KENDİMİZİ DAHA İYİ TANIMAK İÇİN SORULAR...
Çıkış kapılarına yaklaşırken kendimize bazı temel soruları sormamız ve yanıt aramamız tüm hayatımızın değişmesine neden olabilir.
1-Ben Kimim,
2- Nereden Geldim Nereye Gidiyorum?,
3-Vicdan Sesimi Duyuyor muyum?,
4- Duygu Kontrollerimi Yapabiliyor muyum?,
5- Evren Ahengi İle Uyumlu Yaşamak Kavramı Hakkında Yeterince Bilgim Var mı?...
İşte bu temel sorular, çıkış kapılarına yani hızla büyük bir değişime doğru gitmekte olan bu güzel mavi gezegen üzerinde yaşayanların, sorarlarsa fayda eldecekleri sorular…
Kendini tanıma ve kendini bilme yolculuğunda her daim kendimizi arıyor, bilmeye ve anlamaya çalışıyoruz. Kendini bilmek kendini olumlu- olumsuz her yönüyle objektif görmeye çalışmaktır. Bu şekilde yolculukta kendimizi daha doğru yönde gelistirebiliriz.
Kendini tanıma deyince sadece bulunduğumuz vasat içerisindeki kendimizi anlamıyoruz. Çünkü bu ‘insan insanın aynasıdır’ kuramıyla örtüşmüyor. İnsan insanın aynasıdır elbet, o yüzden toplum halinde bir arada yaşıyoruz ama Yunus’un deyişiyle her insanda, bir ben vardır, ondan içeri…

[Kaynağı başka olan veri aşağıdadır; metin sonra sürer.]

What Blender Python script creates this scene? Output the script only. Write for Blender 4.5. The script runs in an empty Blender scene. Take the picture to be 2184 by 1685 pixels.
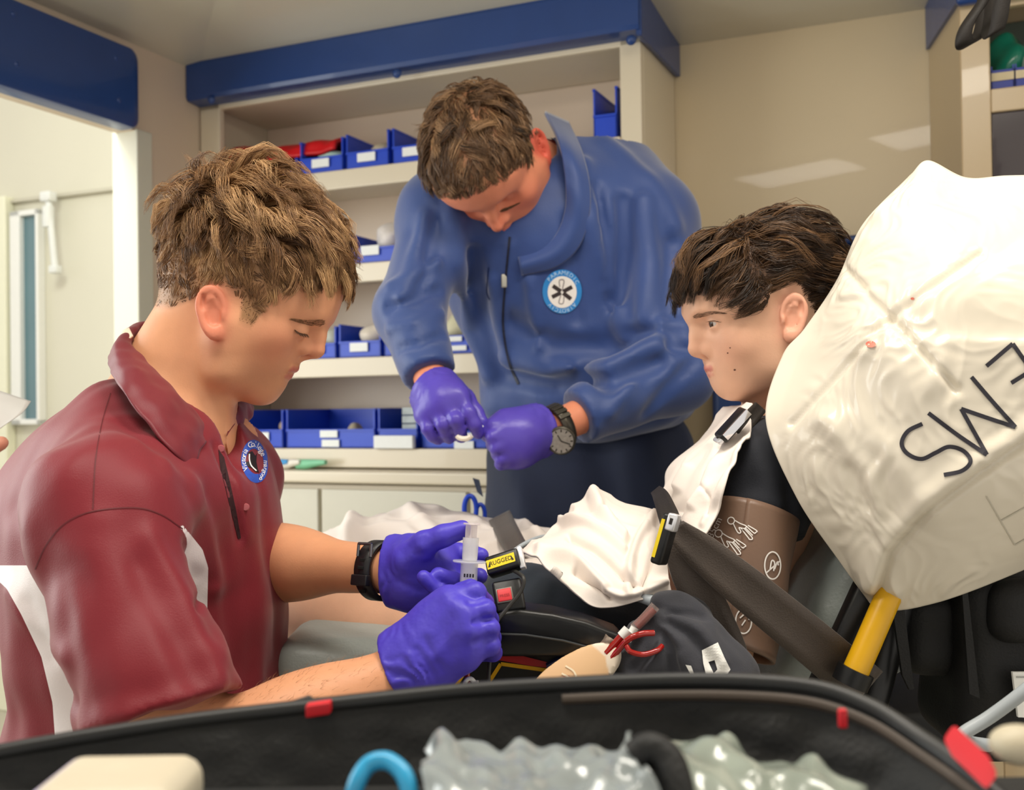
import bpy, bmesh, math, random
import numpy as np
from mathutils import Matrix, Vector
from mathutils.bvhtree import BVHTree

random.seed(7); np.random.seed(7)
SC = bpy.context.scene
COL = SC.collection

# ---------------------------------------------------------------- camera
FPX = 2288.0
CW, CH = 2184.0, 1685.0
CAM = np.array([0.0, 0.0, 1.10])
PITCH = math.radians(0.70)
ROLL = math.radians(0.8)
_F = np.array([0, math.cos(PITCH), math.sin(PITCH)])
_U0 = np.array([0, -math.sin(PITCH), math.cos(PITCH)])
_R0 = np.array([1.0, 0, 0])
RV = _R0 * math.cos(ROLL) - _U0 * math.sin(ROLL)
UV = _U0 * math.cos(ROLL) + _R0 * math.sin(ROLL)
cam_data = bpy.data.cameras.new('camera')
cam = bpy.data.objects.new('camera', cam_data); COL.objects.link(cam)
cam_data.sensor_fit = 'HORIZONTAL'; cam_data.sensor_width = 36.0
cam_data.lens = FPX * 36.0 / CW
cam_data.clip_start = 0.02
M = Matrix.Identity(4)
for i in range(3):
    M[i][0] = RV[i]; M[i][1] = UV[i]; M[i][2] = -_F[i]; M[i][3] = CAM[i]
cam.matrix_world = M
cam_data.dof.use_dof = True
cam_data.dof.focus_distance = 1.17
cam_data.dof.aperture_fstop = 6.8
SC.camera = cam
SC.cycles.max_bounces = 6; SC.cycles.diffuse_bounces = 3; SC.cycles.glossy_bounces = 2; SC.cycles.transmission_bounces = 4; SC.cycles.transparent_max_bounces = 12
SC.cycles.caustics_reflective = False; SC.cycles.caustics_refractive = False

# ---------------------------------------------------------------- world, lights, exposure
SC.view_settings.view_transform = 'Standard'
SC.view_settings.look = 'None'
SC.view_settings.gamma = 1.0
SC.view_settings.use_curve_mapping = False
SC.view_settings.exposure = 0.62
w = bpy.data.worlds.new('world'); SC.world = w; w.use_nodes = True
w.node_tree.nodes['Background'].inputs[0].default_value = (1.0, 0.94, 0.86, 1)
w.node_tree.nodes['Background'].inputs[1].default_value = 0.68

def area(name, loc, target, sx, sy, watts, col):
    l = bpy.data.lights.new(name, 'AREA'); l.shape = 'RECTANGLE'; l.size = sx; l.size_y = sy
    l.energy = watts; l.color = col
    o = bpy.data.objects.new(name, l); COL.objects.link(o)
    o.location = loc
    o.rotation_euler = (Vector(target) - Vector(loc)).to_track_quat('-Z', 'Y').to_euler()
    return o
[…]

“Beni Bende Demen, Ben de Değilem, Bende Bir Ben Vardır, Benden İçeru.” Yunus Emre
Şu anda varolan enerji bedenimizde yani İlahi Nizam ve Kainat Kitabının varlık adını verdiği süptil-enerjetik bedende tüm yaşamlarımızca işlenmiş, kodlanmış veriler mevcuttur. Hepimizin kayıtlı pek çok yaşamı olduğu gibi ‘Tanrısal Özümüz’ nedeniyle de o içteki Ben’e yani aslımıza ulaşmak gibi bir gayemiz de var…Bu bakış açısıyla bakınca flu olan herşey netleşiyor ve aslında bu netlik fiziksel değil. Sınırı olmayan, şekli görülmeyen, adı koyulmayan bir idrakin netliği.
Bedenden ayrıldıktan sonra da varolmaya enerji bedenimizle devam ediyoruz. Ve sürekli gelişiyoruz, idrakimiz, anlayışımız, kapasitemiz gelişiyor çünkü öyle yaratıldık.
Kendini tanımada bu seviye en yüksek nokta diyebiliriz. Şimdilik daha ötesine geçemiyoruz. O nedenle kendini tanıma yolu, sonsuzluk içinde sürecek bir yol. Diyebiliriz ki, “belki de kendimi içimdeki tanrısal öz nedeniyle hiçbir zaman tam tanıyamayacağım. Fakat hep tanıma yolunda olacağım. Hata yapacağım, Ders alacağım, Öğreneceğim, Büyüyeceğim, Olgunlaşacağım ve Yol genişleyerek devam edecek… Açılmayan kapılar bir bir açılacak…”
Devre sonuna geldiğimiz bu özel günlerde, kendi iyiliğimiz için bazı temel soruları sormalı ve yanıtlama gayreti içinde olmalıyız ki, yaşanacak badireleri kolaylıkla ve hafif atlatalım, çok sarsılmayalım. İdrakimiz, anlayışımız, kapasitemiz artsın…
O tarif edilemeyen idrak anlarının ışığını yakalama çabası içinde yolumuza devam etmek biz yolcular için büyük bir heyecan ve sevinç. Bu hissiyat bizi özgürleştirir çünkü bizler Tanrısal varlıklarız. Ve birgün yasaların işleyişinde fiili olarak görev almak yani aktif olarak çalışmak üzere yaratıldık. Ruhsal Bilgelik bu kavrama ‘Yaradan’ın bizden istediği şekilde olmak’ adını veriyor. Ve Tanrısal İşleyiş içinde hiyerarşik bir düzen içinde vazife kadrosunda sevgi ve sevinçle çalışmayı kapsıyor.
Uyanış yani kıyamet günlerinde istesek de, istemesek de değişim kaçınılmaz, bu değişmeyecek en doğru ve kesin bilgidir. Yeryüzünde herşey, herkes değişmeye, dönüşmeye bir anlamda da mecbur ama bizler eğer istersek, “ Dönüşüme ve Değişime Gönüllü “ olarak katılabiliriz.